My wife, who invariably comes up with nicknames for everyone, at first called her František and later Nanda.
*
The new leadership of the union decided to reshape the content of Literární noviny. Until then the editor in chief was more of a Communist functionary than a writer and journalist, and he personified the dogmatic thinking that had been much criticized.
At the end of the year the first quasar was discovered, a meeting took place during which it was decided to recommend that the editor in chief take a working vacation. It was difficult, however, to find a replacement. Finally we offered the position (perhaps somewhat mischievously) to Šotola, who had been critical of the newspaper. Let him try to run it, we thought. He accepted the position and asked if I would join him as perhaps his deputy. I don’t know why he chose me. We knew each other a little from Květen, and he obviously assumed that I had at least a little journalism experience. He was also worried about how he would be received. He knew that I contributed to the paper and that my wife worked there, so perhaps he hoped that he would be well received.
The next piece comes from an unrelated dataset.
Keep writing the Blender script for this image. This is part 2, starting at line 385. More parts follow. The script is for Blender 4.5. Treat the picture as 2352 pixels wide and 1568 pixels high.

Our editorial offices occupied two floors of a building on the corner of Betlémská Street and the embankment. From the street came the constant ringing of the tram and the roar of automobiles. Several windows had an unequaled view of the river, the Little Quarter, and the castle from which, of course, the proletarian president looked down on our journal with growing ill will.
Apparently so that I would not become conceited or feel like one of the worthies, I at first didn’t get a desk. (I sat across from my wife at hers.) Then, just as at my last place of employment, I was placed in a dark, but quiet, passageway with a forlorn view of a wall of the building next door.
This new job was unlike my start at the publishing house; here I had some idea of the work. Literární noviny arose as the traitorous heir of Lidové noviny (which had been renamed Svobodné noviny after the war). Although nothing remained of its prewar freethinking spirit, it had taken over the format and rotary printer despite the fact that it had become a weekly.
A slightly idealized image of the prewar Lidové noviny became fixed in my mind, a journal that masterfully combined all journalistic and literary genres. On the first page it would print a poem and a column, usually by writers rather than journalists. The first page would also have the beginning of a feuilleton and an installment of a novel. Alongside the daily news, Lidové noviny would run a column of criticism along with reportage, national and foreign political commentary, articles about the economy, and even a small sports section. The foremost writers and specialists contributed to the newspaper. For a moment I forgot I was living under completely different conditions and believed we would succeed in relaunching Literární noviny in that form and at that level. We would create a marvelous journal difficult to compete with in Czechoslovakia.